[コメント] ソフィーの世界(1999/ノルウェー)
哲学はファンタジーか?
否。…と取り敢えずは言えるだろうけれど、では「哲学」とは何なのか?と問うてみても、そこに答はないだろう。それが「哲学」と呼ばれてきた知の営みの本質なのだと思う(*)。
この映画はつまらない。原作も興味が湧かず読んでいなかったけれど、やはり読まなくてもよかった。
哲学史は教養でも有り得るが、問いかけること自体は勿論教養ではなく知ることを希うところから始まる実践だ。本編のソフィーちゃんは謎の手紙に触発されて、「私は誰?」やら「世界は何処から来たの?」なんて疑問を口にし始めるのだが、如何せん彼女には世界の謎を謎として真底不思議がってそれを真から知りたいと希う主体性が、魂が(!)欠けている。その為ファンタジーにちょっぴりミステリを加味した物語は何ら知的探求の緊張をもちえず、教養としての西洋史を上っ面だけ、極めて俗っぽく閲覧させるだけの三流の教養映画となってしまっている。多分、原作もこうなんだろう。
ラストはひどい。イデア説とは、そんなものではないだろう。多分原作などよりもプラトンの対話篇あたりを直接読んでみた方がはるかに面白いはず。

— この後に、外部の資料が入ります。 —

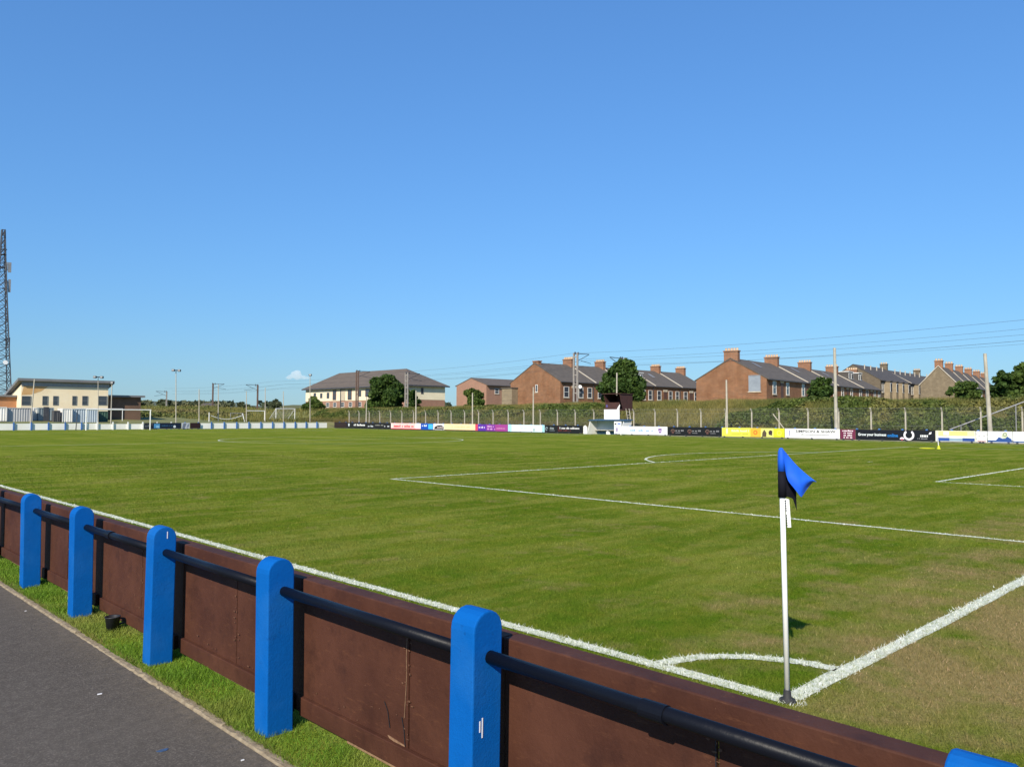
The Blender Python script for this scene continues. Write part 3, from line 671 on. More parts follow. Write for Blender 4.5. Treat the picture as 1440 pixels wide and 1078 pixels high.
# ------------------------------------------------------------------ dugout and commentary box
y0 = atX(826, 600, XB)[1]; y1 = atX(873, 600, XB)[1]; dw = y0-y1
M['perspex'] = simple('perspex_panel', (.50, .58, .62), (.42, .5, .55), .2, 1)
M['dug_blue'] = simple('dugout_blue', (.05, .13, .25), (.04, .10, .2), .6, 2)
dg_ = thing('dugout', 'white team dugout with a blue roof on the far touchline', 'dugout', (XB+.1, (y0+y1)/2, 0))
hw = dw/2
for s_, n_ in ((1, 'side_panel'), (-1, 'side_panel')):
    MB().prism([(1.6, 0), (-.15, 0), (.35, 1.42), (1.6, 1.5)], s_*hw-.03, s_*hw+.03, 'y').build(n_, M['white'], dg_)
MB().prism([(.25, 1.43), (1.75, 1.5), (1.75, 1.60), (.2, 1.53)], -hw-.15, hw+.15, 'y').build('roof', M['dug_blue'], dg_)
MB().box(1.5, 1.55, -hw+.03, hw-.03, .45, 1.43).build('back_panel', M['perspex'], dg_)
MB().box(1.5, 1.56, -hw+.03, hw-.03, 0.02, .44).build('lower_back', M['dug_blue'], dg_)
MB().box(1.05, 1.48, -hw+.1, hw-.1, .40, .46).build('bench', M['old_wood'], dg_)
MB().prism([(hw-.05, .02), (hw+.5, .02), (hw+.5, .8), (hw+.25, .95), (hw-.05, .75)], -.18, -.15, 'x').build('white_side_board', M['white'], dg_)
MB().prism([(-.2, .02), (-.75, .02), (-.62, .3), (-.35, .38), (-.2, .3)], .05, .09, 'x').build('white_low_board', M['white'], dg_)
MB().box(-.14, -.1, -hw-.1, -hw+.85, .88, 1.38).build('sign', M['print_white'], dg_)
MB().box(-.146, -.1405, -hw+.55, -hw+.75, 1.05, 1.2).build('sign_print', M['black'], dg_)
MB().box(-.146, -.1405, -hw-.0, -hw+.4, 1.1, 1.22).build('sign_print', M['flag_blue'], dg_)
XC = 62.6
ya = atX(849.5, 580, XC)[1]; yb2 = atX(871, 580, XC)[1]; zc = lambda py: atX(860, py, XC)[2]
M['dark_brown'] = simple('dark_brown_timber', (.075, .03, .025), (.045, .02, .017), .8, 3)
cb = thing('commentary_box', 'dark brown timber commentary box on a white stand above the dugout', 'hut', (XC, (ya+yb2)/2, 0)); hw2 = (ya-yb2)/2
zb_, zm, zt = zc(590), zc(575.5), zc(553.5)
MB().box(0, .05, -hw2, hw2, zb_, zm).build('front_panel', M['print_white'], cb)
for x_ in (.1, 1.7):
    for s_ in (-1, 1): MB().tube((x_, s_*(hw2-.1), 0), (x_, s_*(hw2-.1), zm), .05).build('leg', M['dark_metal'], cb)
MB().box(0.05, 1.9, -hw2-.3, hw2, zm-.12, zm-.02).build('floor', M['dark_brown'], cb)
MB().box(.0, .06, -hw2-.0, hw2-.15, zm, zm+.75).build('parapet', M['dark_brown'], cb)
MB().box(1.85, 1.9, -hw2-.3, hw2, zm, zt-.1).build('back_wall', M['dark_brown'], cb)
MB().prism([(.25, zm), (1.84, zm), (1.84, zt-.06), (-.2, zt-.06), (-.2, zt-.3)], hw2-.2, hw2-.15, 'y').build('side_wall', M['dark_brown'], cb)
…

*)永井均という日本人の哲学者に言わせれば、「哲学は、他のだれもその存在を感知しない問題をひとりで感知し、だれも知らない対立の一方の側に立ってひとりで闘うこと」らしい。それは本来は徹頭徹尾孤独なものであって、予め存在する問題をめぐる対立のどちらかに荷担することではないのだ。その孤独はモノを創り出す者の孤独と同種のものだと思う。